​Seven Generations reduces drilling times and cuts costs to push production—and income—steadily higher

Seven Generations chief operating officer Marty Proctor, who will take over as CEO on June 30. Image: 7G

Despite commodity price challenges and market access issues, Seven Generations Energy (7G) continued to grow its core Kakwa River Montney production in 2016 through a combination of strategic asset acquisitions and continual adjustments to drilling and completion techniques.

The result was a 95 per cent increase in total production, to nearly 118,000 boe/d last year from 60,400 boe/d in 2015, and a 208 per cent increase in operating income, to $160.6 million in 2016 from $52.1 million in 2015, despite only an eight per cent bump in realized prices.

Barry Hucik, 7G’s vice-president of drilling, says much of the gains can be traced to ongoing adjustments in drilling and completion techniques, including a move to underbalanced drilling for horizontal segments, which allows for increased bit penetration.

“We have also optimized the path of the wells we are drilling, extending the curve of the 90-degree turn from vertical to horizontal,” he explains. “By making the turn path more gradual, there is less friction and drag on the drilling pipe, and we are able to drill faster.”

In 2016, these adjustments helped reduce lateral segment drilling costs by 13 per cent, while the overall cost to drill a well was slashed by 22 per cent to $3.9 million from $5 million in 2015.

But the cost reductions don’t stop at the drilling stage.

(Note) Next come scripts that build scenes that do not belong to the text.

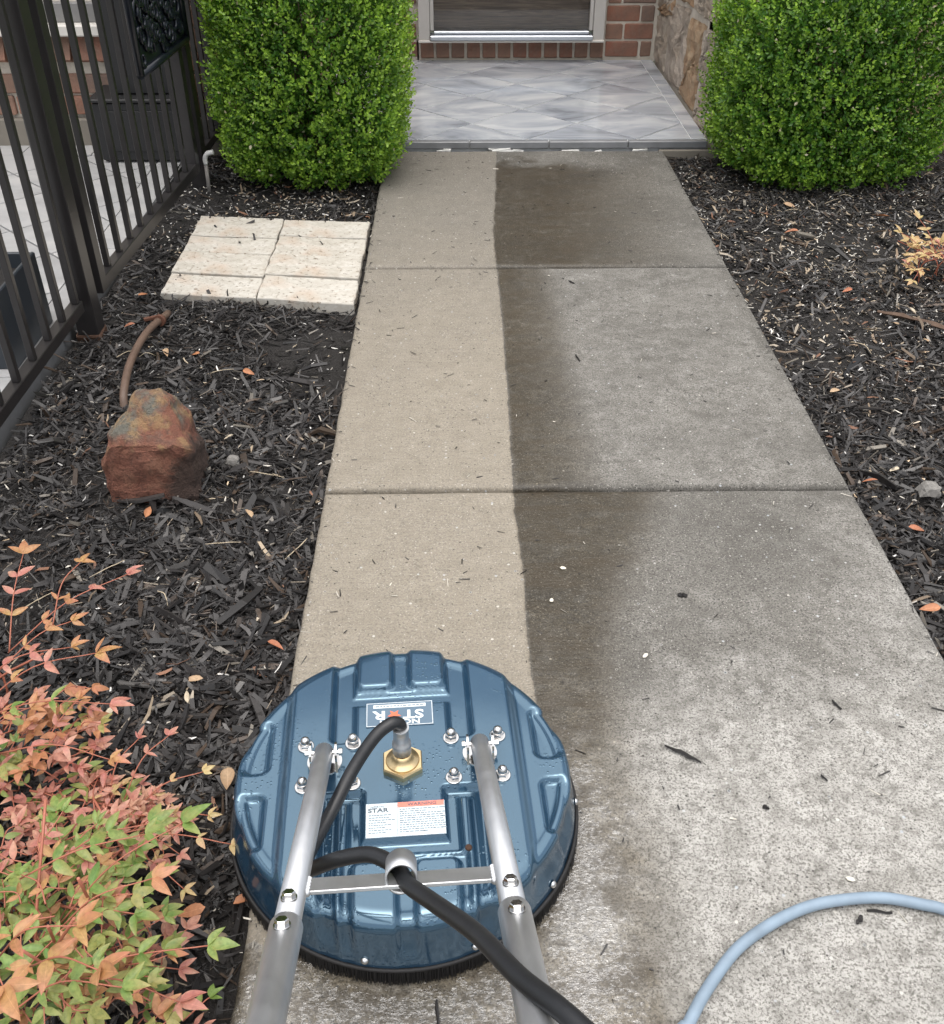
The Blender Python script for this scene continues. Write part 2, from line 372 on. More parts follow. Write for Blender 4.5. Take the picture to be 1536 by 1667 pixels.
def mat_trav():
    m = Mat('travertine'); c = m.coord(); rn = m.rnd()
    n = m.noise(m.mapping(c, (13, 19, 13)), 1, 6, .72, .4); n2 = m.noise(c, 60, 4, .7)
    col = m.ramp(n, [(.3, (.35, .315, .26)), (.45, (.46, .43, .37)), (.58, (.54, .515, .46)), (.72, (.62, .605, .57))])
    col = m.mix(m.math('MULTIPLY', rn, .35), col, (.57, .55, .50))
    n3 = m.noise(c, 7, 2); col = m.mix(m.ramp(n3, [(.54, 0.), (.72, .6)]), col, (.42, .28, .18)); col = m.mix(m.math('MULTIPLY', m.ramp(n2, [(.45, 0.), (.7, 1.)]), .45), col, (.40, .36, .30))
    pore = m.ramp(m.noise(m.mapping(c, (70, 95, 70)), 1, 4, .7), [(.36, 1.), (.41, 0.)])
    col = m.mix(m.math('MULTIPLY', pore, .8), col, (.20, .15, .10))
    m.set(base=col, rough=.8, normal=m.bump(m.math('SUBTRACT', n2, m.math('MULTIPLY', pore, 1.2)), .6, .003)); return m.m
M['trav'] = mat_trav()
def mat_rock():
    m = Mat('red_sandstone'); c = m.coord()
    n = m.noise(c, 13, 6, .72, .5); n2 = m.noise(c, 95, 6, .78); sx = m.n('ShaderNodeSeparateXYZ'); m.l(c, sx.inputs[0])
    col = m.ramp(n, [(.3, (.19, .075, .05)), (.5, (.29, .12, .078)), (.7, (.38, .19, .12))])
    nrm = m.n('ShaderNodeNewGeometry'); sn = m.n('ShaderNodeSeparateXYZ'); m.l(nrm.outputs['Normal'], sn.inputs[0])
    lich = m.math('MULTIPLY', m.sstep(sx.outputs[2], .115, .145), m.ramp(m.noise(m.mapping(c, (1, 1, 1), (4, 2, 1)), 16, 4, .6), [(.42, 0.), (.56, 1.)]))
    col = m.mix(lich, col, m.mix(n2, (.12, .12, .10), (.25, .235, .19)))
    ora = m.math('MULTIPLY', m.sstep(sx.outputs[2], .08, .12), m.ramp(m.noise(m.mapping(c, (1, 1, 1), (9, 2, 1)), 22, 4, .6), [(.5, 0.), (.62, 1.)]))
    col = m.mix(m.math('MULTIPLY', ora, .7), col, (.42, .27, .13))
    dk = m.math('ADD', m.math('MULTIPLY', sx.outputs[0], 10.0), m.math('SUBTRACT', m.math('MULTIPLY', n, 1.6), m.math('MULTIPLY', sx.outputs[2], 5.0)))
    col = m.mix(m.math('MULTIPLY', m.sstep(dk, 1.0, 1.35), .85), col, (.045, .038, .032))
    col = m.mix(m.math('MULTIPLY', m.ramp(n2, [(.35, 1.), (.5, 0.)]), .45), col, (.07, .045, .035))
    m.set(base=col, rough=.85, normal=m.bump(m.math('ADD', n2, m.math('MULTIPLY', n, 2)), 1.0, .014)); return m.m
M['rock'] = mat_rock()
def mat_soil():
    m = Mat('mulch_soil'); c = m.coord()
    n = m.noise(m.mapping(c, (40, 90, 40)), 1, 5, .7); n2 = m.noise(c, 130, 4, .7)
    m.set(base=m.mix(n2, (.008, .007, .006), (.035, .03, .027)), rough=.7, normal=m.bump(m.math('ADD', n, n2), 1, .012)); return m.m
M['soil'] = mat_soil()
M['mud'] = simple('wet_mud', (.05, .046, .042), .25, 0, .4, 20, .4, .004)
# cleaner
def mat_deck():
    m = Mat('slate_blue_deck'); c = m.coord()
    n = m.noise(c, 6, 3); n2 = m.noise(c, 40, 4)
    col = m.mix(n, (.013, .036, .066), (.020, .050, .088))
    # beads of water and drying smears
    v1 = m.voro(c, 210, 'F1', 0); vc = m.voro(c, 210, 'F1', 1); sv = m.n('ShaderNodeSeparateColor'); m.l(vc, sv.inputs[0])
    area = m.ramp(m.noise(m.mapping(c, loc=(.3, .7, 0)), 7, 2), [(.50, 0.), (.60, 1.)])
    bead = m.math('MULTIPLY', m.math('MULTIPLY', m.ramp(v1, [(.0, 1.), (.36, 0.)]), m.ramp(sv.outputs[0], [(.55, 0.), (.6, 1.)])), area)
    nb = m.bump(bead, .7, .0012); nb = m.bump(n2, .04, .002, nb)
    m.set(base=col, rough=m.math('ADD', .09, m.math('MULTIPLY', n2, .08)), ior=2.3, normal=nb); m.p.inputs['Specular Tint'].default_value = (.56, .80, .96, 1); return m.m
M['deck'] = mat_deck()
M['skirt'] = simple('black_bristle', (.012, .011, .011), .6)
def mat_alu():
    m = Mat('brushed_aluminium'); c = m.coord()
    n = m.noise(m.mapping(c, (70, 5, 70)), 1, 4, .6); n2 = m.noise(c, 30, 4)
    m.set(base=m.mix(n, (.46, .475, .49), (.62, .63, .64)), metal=.92, rough=m.math('ADD', .34, m.math('MULTIPLY', n2, .22)), normal=m.bump(n, .12, .001)); return m.m
M['alu'] = mat_alu()
M['steel'] = simple('stainless_steel', (.62, .61, .60), .18, 1, .1, 40)
M['brass'] = simple('brass', (.68, .52, .29), .36, 1, .15, 40)
M['rubber'] = simple('black_rubber', (.013, .014, .016), .42, 0, .4, 35, .25, .001)
M['bluehose'] = simple('pale_blue_hose', (.21, .275, .34), .55, 0, .3, 25, .1, .001)
M['label_white'] = simple('label_white', (.66, .74, .78), .25, 0, .03, 10)
M['label_red'] = simple('label_red', (.78, .24, .18), .25, 0, .05, 10)
M['label_text'] = simple('label_text', (.20, .25, .29), .4, 0, .05, 10)
M['label_head'] = simple('label_head', (.10, .12, .14), .4, 0, .05, 10)
M['stick_panel'] = simple('clear_sticker', (.10, .155, .21), .2, 0, .05, 10)
M['stick_white'] = simple('sticker_white', (.72, .76, .78), .25, 0, .03, 10)
M['star_red'] = simple('star_red', (.72, .16, .08), .25, 0, .05, 10)
M['tube_brown'] = simple('brown_drip_tube', (.13, .085, .062), .55, 0, .35, 25, .2, .001)
M['clip'] = simple('rust_clip', (.12, .05, .03), .7)
M['pvc'] = simple('white_pvc', (.72, .72, .70), .4, 0, .05)
M['pipe_grey'] = simple('grey_pipe', (.28, .26, .24), .45, 0, .2)
M['twig'] = simple('twig_brown', (.12, .075, .05), .75, 0, .4, 50, .4, .001)
M['darktwig'] = simple('wet_twig', (.014, .012, .011), .55, 0, .4, 50)
M['straw'] = simple('dry_straw', (.48, .40, .28), .7, 0, .3, 50)
M['pebble'] = simple('pale_pebble', (.20, .19, .175), .8, 0, .6, 90, .5, .002)
M['petal'] = simple('pale_petal', (.70, .66, .56), .7, 0, .15, 80)
M['branch'] = simple('boxwood_branch', (.10, .075, .05), .85, 0, .3, 50)

# ================================================================ GROUND
def ground_z(x, y):
    x = np.asarray(x); y = np.asarray(y)
    return -.040+.010*np.sin(3.1*x+1.7*y+.4)*np.cos(2.3*y-1.1*x)+.006*np.sin(9*x+2)*np.sin(8*y+1)
def grid(name, x0, x1, y0, y1, s, zf, mat):
    nx = max(2, int((x1-x0)/s)+1); ny = max(2, int((y1-y0)/s)+1)
    X, Y = np.meshgrid(np.linspace(x0, x1, nx), np.linspace(y0, y1, ny)); V = np.stack([X, Y, zf(X, Y)], -1).reshape(-1, 3)
    i = np.arange(nx*ny).reshape(ny, nx); F = np.stack([i[:-1, :-1], i[:-1, 1:], i[1:, 1:], i[1:, :-1]], -1).reshape(-1, 4)
    return np_mesh(name, V, F, mat, True)
g = grid('ground', -150, 150, -150, 150, 60, lambda x, y: x*0-.16, simple('lawn_ground', (.06, .07, .035), .95, 0, .3, 3))
tag(link(bpy.data.objects.new('ground', g)), kind='structure')
for nm, (a, b) in (('mulch_bed_left', (-.83, -.004)), ('mulch_bed_right', (1.224, 3.6))):
    me = grid(nm, a, b, -1.2, 4.62 if a > 0 else 4.545, .03, ground_z, M['soil'])
    tag(link(bpy.data.objects.new(nm, me)), kind='structure')

# ---------------------------------------------------------------- concrete walkway, slab by slab
CLEAN = np.array([(0.49, 4.6), (0.485, 4.415), (0.459, 3.797), (0.443, 3.508), (0.441, 3.199), (0.445, 2.862), (0.442, 2.465), (0.441, 2.142), (0.436, 1.874), (0.44, 1.691), (0.441, 1.53), (0.44, 1.354), (0.448, 1.145), (.45, .9), (.2, .76), (-.2, .70), (-.5, .2)])
WET = np.array([(1.20, 4.6), (1.18, 3.79), (1.14, 3.35), (1.129, 3.185), (0.63, 3.170), (0.646, 2.773), (0.643, 2.462), (0.65, 2.139), (0.64, 1.888), (0.79, 1.878), (0.746, 1.731), (0.699, 1.605), (0.645, 1.49), (0.616, 1.368), (0.606, 1.213), (0.597, 1.077), (0.625, 0.902), (0.63, 0.8), (0.615, 0.71), (0.609, 0.654), (.6, .2), (.6, -3)])
def vnoise(x, y, s, seed):
    r = np.random.default_rng(seed); G = r.random((64, 64)); u, v = x*s, y*s
    i, j = np.floor(u).astype(int), np.floor(v).astype(int); a, b = u-i, v-j; a = a*a*(3-2*a); b = b*b*(3-2*b)
    g_ = lambda p, q_: G[p % 64, q_ % 64]
    return (g_(i, j)*(1-a)+g_(i+1, j)*a)*(1-b)+(g_(i, j+1)*(1-a)+g_(i+1, j+1)*a)*b
ss = lambda a, b, v: (lambda t: t*t*(3-2*t))(np.clip((v-a)/(b-a), 0, 1))
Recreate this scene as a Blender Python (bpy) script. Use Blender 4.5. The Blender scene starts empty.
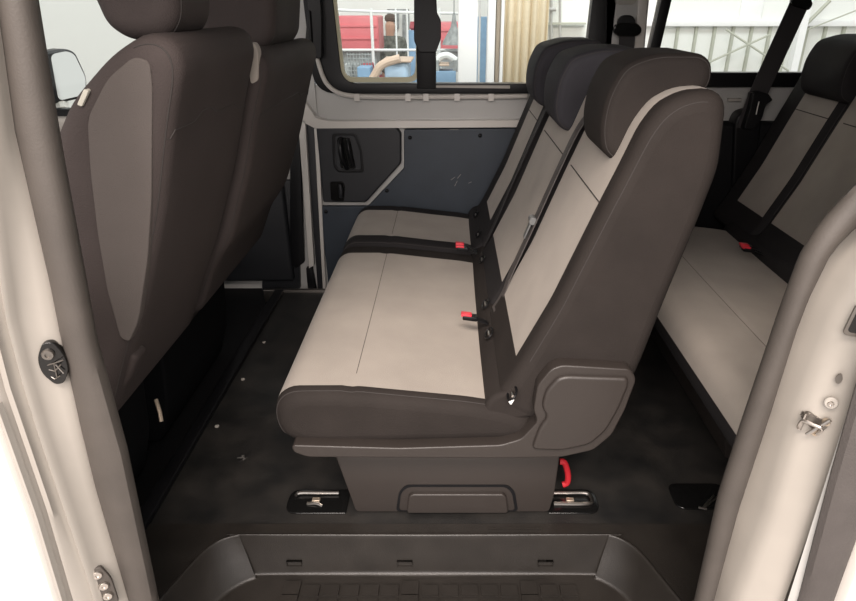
import bpy, bmesh, math, random
from mathutils import Vector, Matrix
random.seed(4)
S = bpy.context.scene
COL = S.collection
# ------------------------------------------------------------------ camera
FP = 620.0; PITCH = math.atan(295/FP); CP, SP = math.cos(PITCH), math.sin(PITCH); CH = 1.25
cd = bpy.data.cameras.new('camera'); cam = bpy.data.objects.new('camera', cd); COL.objects.link(cam)
cam.location = (0, 0, CH); cam.rotation_euler = (math.pi/2 - PITCH, 0, 0)
cd.sensor_fit = 'HORIZONTAL'; cd.sensor_width = 36; cd.lens = 36*FP/856
cd.shift_x = -22/856; cd.clip_start = .02; cd.clip_end = 100
S.camera = cam
# ------------------------------------------------------------------ light
S.view_settings.view_transform = 'Standard'; S.view_settings.look = 'None'
S.view_settings.gamma = 1; S.view_settings.use_curve_mapping = False
S.view_settings.exposure = 0.72
w = bpy.data.worlds.new('workshop_daylight'); S.world = w; w.use_nodes = True
bg = w.node_tree.nodes['Background']; bg.inputs[0].default_value = (1.0, .98, .965, 1); bg.inputs[1].default_value = .56
def area(name, loc, target, size, power, col):
    l = bpy.data.lights.new(name, 'AREA'); l.energy = power; l.size = size[0]; l.shape = 'RECTANGLE'; l.size_y = size[1]; l.color = col
    o = bpy.data.objects.new(name, l); COL.objects.link(o); o.location = loc
    o.rotation_euler = (Vector(target)-Vector(loc)).to_track_quat('-Z', 'Y').to_euler()
    return o
area('workshop_ceiling_lamp', (-.4, -2.7, 2.35), (0, 1.9, .5), (3.0, 1.3), 120, (1, .90, .85))
area('workshop_ceiling_lamp', (-.3, -1.5, 3.9), (0, 1.6, .3), (3.2, 1.0), 150, (1, .87, .78))
area('far_view_fill', (.8, 3.9, 4.3), (1.0, 7.5, .6), (4, 1.2), 150, (.97, .99, 1))  # added fill, no real lamp; brightens the view beyond the far windows

# ------------------------------------------------------------------ helpers
def at(u, v, ax, val):
    """real point where the sight line of a photo pixel meets the plane ax=val"""
    r = (u-450)/FP; dn = (v-300)/FP; d = (r, CP-dn*SP, -SP-dn*CP); o = (0, 0, CH)
    i = 'xyz'.index(ax); t = (val-o[i])/d[i]
    return Vector([o[k]+t*d[k] for k in range(3)])
def XZ(pts, y): return [(p.x, p.z) for p in (at(u, v, 'y', y) for u, v in pts)]

MATS = {}
def mat(name, col, rough=.6, metal=0, bump=0, bscale=200, var=0, vscale=6, spec=.5, coat=0, emit=None, alpha=None, trans=0, sheen=0):
    m = bpy.data.materials.new(name); m.use_nodes = True; nt = m.node_tree; b = nt.nodes['Principled BSDF']
    b.inputs['Base Color'].default_value = (*col, 1); b.inputs['Roughness'].default_value = rough
    b.inputs['Metallic'].default_value = metal; b.inputs['Specular IOR Level'].default_value = spec
    b.inputs['Coat Weight'].default_value = coat; b.inputs['Transmission Weight'].default_value = trans
    b.inputs['Sheen Weight'].default_value = sheen
    tc = nt.nodes.new('ShaderNodeTexCoord')
    if var:
        n = nt.nodes.new('ShaderNodeTexNoise'); n.inputs['Scale'].default_value = vscale; n.inputs['Detail'].default_value = 5
        nt.links.new(tc.outputs['Object'], n.inputs['Vector'])
        r = nt.nodes.new('ShaderNodeMapRange'); r.inputs['To Min'].default_value = 1-var; r.inputs['To Max'].default_value = 1+var
        r.inputs['From Min'].default_value = .3; r.inputs['From Max'].default_value = .7
        nt.links.new(n.outputs['Fac'], r.inputs['Value'])
        mx = nt.nodes.new('ShaderNodeVectorMath'); mx.operation = 'SCALE'; mx.inputs[0].default_value = col
        nt.links.new(r.outputs['Result'], mx.inputs['Scale']); nt.links.new(mx.outputs[0], b.inputs['Base Color'])
    if bump:
        n2 = nt.nodes.new('ShaderNodeTexNoise'); n2.inputs['Scale'].default_value = bscale; n2.inputs['Detail'].default_value = 3
        nt.links.new(tc.outputs['Object'], n2.inputs['Vector'])
        bp = nt.nodes.new('ShaderNodeBump'); bp.inputs['Strength'].default_value = bump; bp.inputs['Distance'].default_value = .002
        nt.links.new(n2.outputs['Fac'], bp.inputs['Height']); nt.links.new(bp.outputs['Normal'], b.inputs['Normal'])
    MATS[name] = m; return m
M = MATS
mat('light_fabric', (.385, .345, .305), .85, bump=.5, bscale=420, var=.07, vscale=7, spec=.2, sheen=.1)
mat('grey_fabric', (.235, .22, .215), .85, bump=.5, bscale=420, var=.06, vscale=9, spec=.2)
mat('dark_fabric', (.024, .0195, .0175), .8, bump=.6, bscale=420, var=.12, vscale=9, spec=.22)
mat('charcoal_fabric', (.030, .029, .034), .8, bump=.6, bscale=420, var=.08, vscale=9, spec=.25)
mat('black_fabric', (.022, .020, .021), .8, bump=.6, bscale=420, var=.1, vscale=9, spec=.25)
mat('brown_fabric', (.050, .040, .038), .8, bump=.6, bscale=420, var=.10, vscale=5, spec=.25)
mat('brown_side_fabric', (.095, .082, .076), .8, bump=.6, bscale=420, var=.07, vscale=5, spec=.25)
mat('stitch', (.035, .030, .028), .8)
mat('grey_plastic', (.034, .028, .025), .38, bump=.2, bscale=600, var=.05, spec=.5)
mat('black_plastic', (.006, .006, .007), .42, spec=.3)
mat('gloss_black', (.006, .006, .006), .15, spec=.6)
mat('matt_black', (.007, .007, .008), .8, spec=.2)
mat('panel_blue', (.028, .037, .050), .5, bump=.3, bscale=300, var=.12, vscale=8)
mat('handle_panel', (.014, .015, .018), .5, bump=.3, bscale=500, var=.05)
mat('sill_plastic', (.021, .018, .0155), .36, bump=.35, bscale=500, var=.16, vscale=14)
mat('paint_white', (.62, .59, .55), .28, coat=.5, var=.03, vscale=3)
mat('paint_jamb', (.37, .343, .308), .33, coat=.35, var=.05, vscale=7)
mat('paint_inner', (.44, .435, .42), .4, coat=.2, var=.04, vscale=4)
mat('paint_dull', (.40, .375, .34), .5, var=.06, vscale=8)
mat('seal_rubber', (.066, .057, .050), .6, bump=.2, bscale=350, var=.10, vscale=14)
mat('seal_dark', (.075, .066, .062), .6, bump=.5, bscale=350, var=.1, vscale=14)
mat('headliner', (.35, .34, .32), .9)
mat('metal', (.62, .58, .54), .28, metal=1)
mat('metal_dark', (.25, .23, .21), .4, metal=1)
mat('brass_metal', (.50, .42, .33), .35, metal=.7)
mat('red_plastic', (.72, .035, .06), .35)
mat('red_strap', (.50, .015, .025), .55)
mat('belt_web', (.028, .025, .026), .7, bump=.6, bscale=700)
mat('belt_grey', (.085, .075, .072), .6, bump=.6, bscale=700)
mat('buckle_grey', (.16, .165, .165), .4)
mat('tag_cream', (.55, .53, .46), .6)
mat('cream_rim', (.55, .52, .36), .5)
mat('mirror_glass', (.85, .86, .84), .04, metal=1)
mat('concrete', (.42, .40, .38), .75, var=.12, vscale=2)
mat('wall_white', (.84, .85, .82), .7, var=.02, vscale=.8)
mat('wall_rib', (.46, .47, .40), .7)
mat('column_white', (.88, .88, .88), .5)
mat('rail_white', (.80, .83, .83), .4)
mat('truck_red', (.72, .20, .22), .4, var=.08, vscale=3)
mat('curtain_cream', (.74, .64, .47), .85, var=.05, vscale=4)
mat('taupe', (.40, .34, .27), .7)
mat('grille_grey', (.30, .32, .32), .6, var=.3, vscale=20)
mat('steel_blue', (.20, .34, .50), .5, var=.1, vscale=5)
mat('pale_blue', (.42, .58, .75), .5, var=.1, vscale=5)
mat('hose_beige', (.58, .45, .35), .6, var=.1)
mat('skin', (.50, .31, .22), .6)
mat('hair', (.10, .07, .055), .8)
mat('camo', (.13, .14, .12), .85, var=.6, vscale=22)
mat('cloth_blue', (.16, .33, .45), .8, var=.2, vscale=10)
mat('cloth_red', (.45, .10, .12), .8, var=.2, vscale=10)
mat('white_paper', (.8, .8, .78), .6)
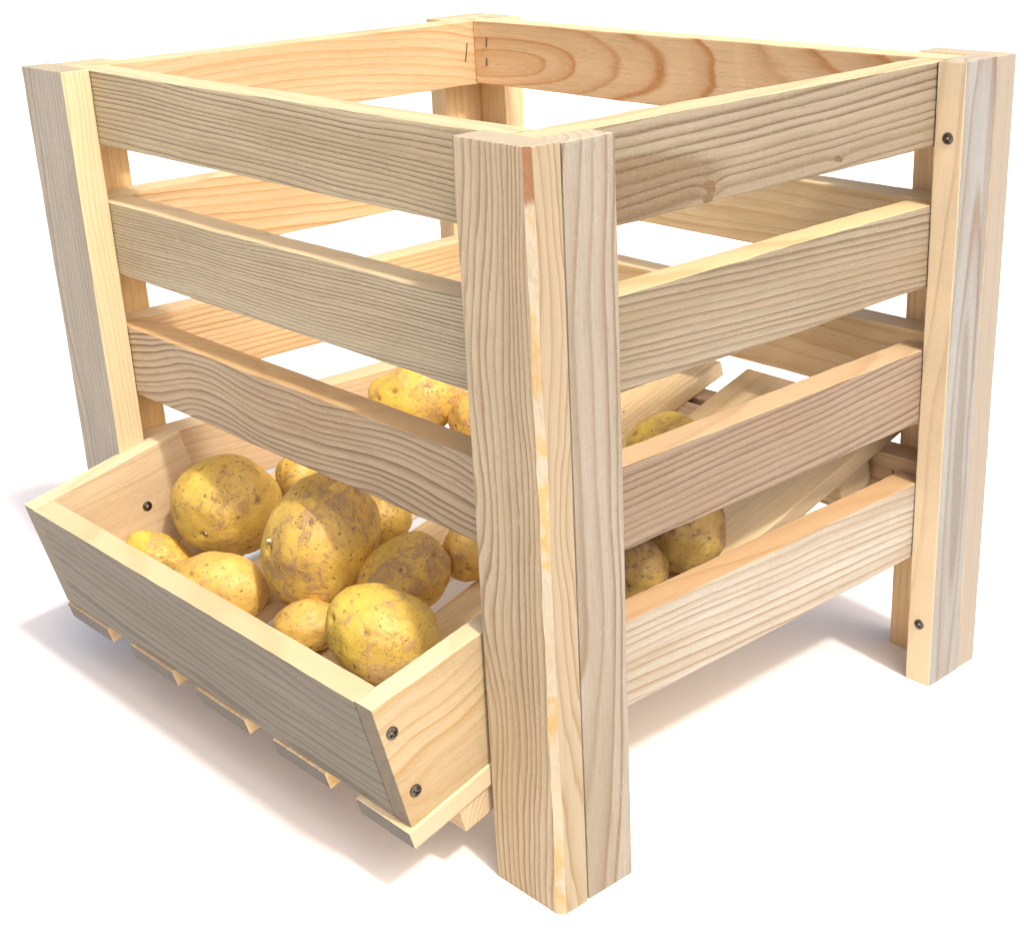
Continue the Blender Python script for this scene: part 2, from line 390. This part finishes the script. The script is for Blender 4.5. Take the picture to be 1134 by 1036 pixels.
    # the slats run on behind the posts: butt ends sit against the long slats of the two neighbouring sides
SLAT_R = [
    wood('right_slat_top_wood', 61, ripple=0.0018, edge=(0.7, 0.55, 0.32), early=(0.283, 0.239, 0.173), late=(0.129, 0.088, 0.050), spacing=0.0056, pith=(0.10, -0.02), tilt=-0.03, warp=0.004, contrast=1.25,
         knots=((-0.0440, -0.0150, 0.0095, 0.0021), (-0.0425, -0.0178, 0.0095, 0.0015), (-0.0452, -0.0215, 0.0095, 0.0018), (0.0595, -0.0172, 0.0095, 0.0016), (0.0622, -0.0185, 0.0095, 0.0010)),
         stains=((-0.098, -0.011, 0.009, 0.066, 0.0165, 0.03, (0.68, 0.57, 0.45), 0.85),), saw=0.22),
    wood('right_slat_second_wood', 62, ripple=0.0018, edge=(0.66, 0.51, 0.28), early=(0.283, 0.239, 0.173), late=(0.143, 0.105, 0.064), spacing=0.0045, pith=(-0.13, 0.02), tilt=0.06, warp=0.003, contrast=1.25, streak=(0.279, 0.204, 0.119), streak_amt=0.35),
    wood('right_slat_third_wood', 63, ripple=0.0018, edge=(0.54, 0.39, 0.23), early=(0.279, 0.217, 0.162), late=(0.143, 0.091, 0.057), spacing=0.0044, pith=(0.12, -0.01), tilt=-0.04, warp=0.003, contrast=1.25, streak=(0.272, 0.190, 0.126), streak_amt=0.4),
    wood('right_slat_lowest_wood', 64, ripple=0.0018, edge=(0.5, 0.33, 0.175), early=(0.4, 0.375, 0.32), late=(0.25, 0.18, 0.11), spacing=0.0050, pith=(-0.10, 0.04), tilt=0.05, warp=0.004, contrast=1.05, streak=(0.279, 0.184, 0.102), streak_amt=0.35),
]
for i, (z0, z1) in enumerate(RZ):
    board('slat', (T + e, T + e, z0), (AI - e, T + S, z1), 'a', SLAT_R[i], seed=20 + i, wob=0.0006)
SLAT_BL = [
    wood('far_left_slat_top_wood', 71, edge=(0.7, 0.55, 0.33), early=(0.612, 0.459, 0.279), late=(0.50, 0.31, 0.14), spacing=0.0058, pith=(-0.075, -0.01), tilt=0.02, bow=0.4, warp=0.008, contrast=1.15),
    wood('far_left_slat_second_wood', 72, edge=(0.7, 0.55, 0.33), early=(0.666, 0.495, 0.297), late=(0.50, 0.29, 0.12), spacing=0.0060, pith=(-0.11, 0.0), tilt=0.05, warp=0.006, contrast=1.1),
    wood('far_left_slat_third_wood', 73, edge=(0.7, 0.55, 0.33), early=(0.72, 0.51, 0.3), late=(0.46, 0.26, 0.11), spacing=0.0042, pith=(0.12, 0.0), tilt=0.0, warp=0.004, contrast=0.95),
    wood('far_left_slat_lowest_wood', 74, edge=(0.7, 0.55, 0.33), early=(0.64, 0.48, 0.31), late=(0.46, 0.30, 0.16), spacing=0.0055, pith=(0.10, 0.0), tilt=0.06, warp=0.005, contrast=0.55),
]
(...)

While 7G kept its average lateral length fairly consistent in 2016, it increased its frac intensity to 32 stages per well using 5,403 tonnes of proppant from 29 stages using 4,395 tonnes of proppant. Average proppant costs fell by 35 per cent, while the average completion cost fell by 16 per cent.

And those savings just add to other moves that have helped keep 7G competitive, says Glen Nevokshonoff, senior vice-president of operations.

“With our shift from nitrogen foam fractures to slickwater, we have saved money through optimization of water sourcing and conserved more sales natural gas through flaring reductions,” he says. “These drilling and completions improvements continue to lower costs through speed of drilling and optimization—key competitive advantages for our company.”

Going forward, 7G will continue to implement the new drilling and completions strategies, Marty Proctor, president and chief operating officer, told the company’s recent annual meeting. But it will also focus on market access issues to ensure its growing production can be sold into national—and international—markets.

“That will include taking our gas to replace coal for fuel in power generation. That will include petrochemical plants, and ultimately we think that will include our gas going on the West Coast tidewaters for LNG,” he said. “It is our intent not to capitalize those West Coast developments, but to supply our gas to encourage somebody else’s capitalization of those projects.”